Barney Frank may have caused a recovery of some banking losses in trading yesterday by saying he’d be against any bank-trading abolition that would be immediate and/or financially disruptive to an economy that is still very vulnerable. But Barney Frank’s comments today are throwing up more risks for Fannie Mae (NYSE: FNM) and Freddie Mac (NYSE: FRE) and their survival. Barney Frank has noted that he wants to abolish Fannie Mae and Freddie Mac in their present form and coming up with a new whole system of housing finance.
We recently picked both brands that were on the list to fail this year, and Barney Frank’s comments are only part of the risk to their model.

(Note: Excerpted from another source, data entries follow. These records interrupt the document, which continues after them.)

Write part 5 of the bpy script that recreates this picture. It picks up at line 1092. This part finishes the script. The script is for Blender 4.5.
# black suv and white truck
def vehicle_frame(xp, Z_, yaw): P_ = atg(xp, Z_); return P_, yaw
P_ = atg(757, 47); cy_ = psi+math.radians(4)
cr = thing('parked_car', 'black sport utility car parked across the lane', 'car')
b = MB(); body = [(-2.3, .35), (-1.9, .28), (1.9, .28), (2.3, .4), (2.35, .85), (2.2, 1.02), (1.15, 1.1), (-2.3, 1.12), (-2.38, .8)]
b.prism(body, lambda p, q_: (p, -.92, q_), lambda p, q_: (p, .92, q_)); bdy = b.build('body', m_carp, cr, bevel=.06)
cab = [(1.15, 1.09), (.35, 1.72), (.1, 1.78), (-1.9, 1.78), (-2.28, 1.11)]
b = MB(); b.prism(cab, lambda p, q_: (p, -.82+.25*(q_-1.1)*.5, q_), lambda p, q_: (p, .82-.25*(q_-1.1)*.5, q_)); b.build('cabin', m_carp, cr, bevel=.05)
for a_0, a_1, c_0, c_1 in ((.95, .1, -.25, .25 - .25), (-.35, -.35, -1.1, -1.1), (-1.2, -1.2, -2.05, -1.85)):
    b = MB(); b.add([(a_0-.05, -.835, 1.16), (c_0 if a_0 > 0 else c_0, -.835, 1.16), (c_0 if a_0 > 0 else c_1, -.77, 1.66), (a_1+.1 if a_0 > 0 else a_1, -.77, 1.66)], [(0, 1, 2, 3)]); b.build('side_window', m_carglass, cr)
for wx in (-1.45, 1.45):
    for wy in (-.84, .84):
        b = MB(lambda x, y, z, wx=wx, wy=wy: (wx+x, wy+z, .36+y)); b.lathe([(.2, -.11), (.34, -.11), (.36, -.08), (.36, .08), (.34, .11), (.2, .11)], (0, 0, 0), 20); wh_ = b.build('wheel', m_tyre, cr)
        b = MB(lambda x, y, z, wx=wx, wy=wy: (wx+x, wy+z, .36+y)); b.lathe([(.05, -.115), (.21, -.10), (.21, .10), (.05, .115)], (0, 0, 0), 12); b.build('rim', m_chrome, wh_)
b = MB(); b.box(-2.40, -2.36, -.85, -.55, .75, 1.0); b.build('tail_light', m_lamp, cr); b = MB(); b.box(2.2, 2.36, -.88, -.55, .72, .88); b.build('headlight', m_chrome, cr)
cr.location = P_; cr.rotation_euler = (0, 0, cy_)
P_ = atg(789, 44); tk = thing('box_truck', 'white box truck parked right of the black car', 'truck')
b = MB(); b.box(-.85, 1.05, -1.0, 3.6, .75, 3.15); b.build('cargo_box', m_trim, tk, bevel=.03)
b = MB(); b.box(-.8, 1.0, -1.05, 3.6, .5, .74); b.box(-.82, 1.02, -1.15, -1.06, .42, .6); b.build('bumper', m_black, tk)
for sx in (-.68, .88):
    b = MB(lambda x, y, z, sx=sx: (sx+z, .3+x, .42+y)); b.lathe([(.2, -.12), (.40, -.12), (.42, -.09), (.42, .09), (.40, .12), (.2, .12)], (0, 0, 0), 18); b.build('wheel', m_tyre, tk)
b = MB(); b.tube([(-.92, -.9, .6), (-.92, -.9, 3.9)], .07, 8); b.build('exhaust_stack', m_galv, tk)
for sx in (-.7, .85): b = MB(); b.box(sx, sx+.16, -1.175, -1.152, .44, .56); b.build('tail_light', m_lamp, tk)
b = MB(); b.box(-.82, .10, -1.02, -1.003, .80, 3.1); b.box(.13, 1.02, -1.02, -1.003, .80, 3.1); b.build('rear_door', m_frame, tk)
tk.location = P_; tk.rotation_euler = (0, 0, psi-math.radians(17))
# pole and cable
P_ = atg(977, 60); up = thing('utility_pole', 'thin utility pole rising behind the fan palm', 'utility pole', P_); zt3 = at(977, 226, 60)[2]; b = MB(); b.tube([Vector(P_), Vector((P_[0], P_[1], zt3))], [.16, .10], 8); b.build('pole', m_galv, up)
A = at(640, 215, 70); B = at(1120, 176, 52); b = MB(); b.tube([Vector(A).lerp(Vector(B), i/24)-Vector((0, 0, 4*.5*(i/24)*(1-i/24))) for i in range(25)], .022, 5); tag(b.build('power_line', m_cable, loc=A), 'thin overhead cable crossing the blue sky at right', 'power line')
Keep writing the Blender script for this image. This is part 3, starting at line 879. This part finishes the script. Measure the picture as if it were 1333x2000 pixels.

We have heard even in 2008 that Alan Greenspan said both Fannie and Freddie should be nationalized and then resold to the public in as many eight entities.
There is probably only one reason that Uncle Sam has not just collapsed these two entities already. The government would have to consider the ramifications of having all the Fannie and Freddie secured and unsecured debt directly on the Federal balance sheet. Imagine the entire housing loan market having a government backstop rather than just the GNMA (Ginnie Mae) mortgage market.
If you think of the common stock and even the preferred stock of Fannie Mae and Freddie Mac as really being stock, think again. With these being in conservatorship they are merely symbolic of long-term warrants that give an implied call option to their survival based upon a rapid return of the housing market, a return to high prosperity, a return to high and sustained economic growth, and a less-hawkish regulatory environment. What are the odds of all that lining up? Very low.
At 11:30 AM EST we have Fannie Mae shares down 5.6% at $1.00 and Freddie Mac shares are down 8.4% at $1.20.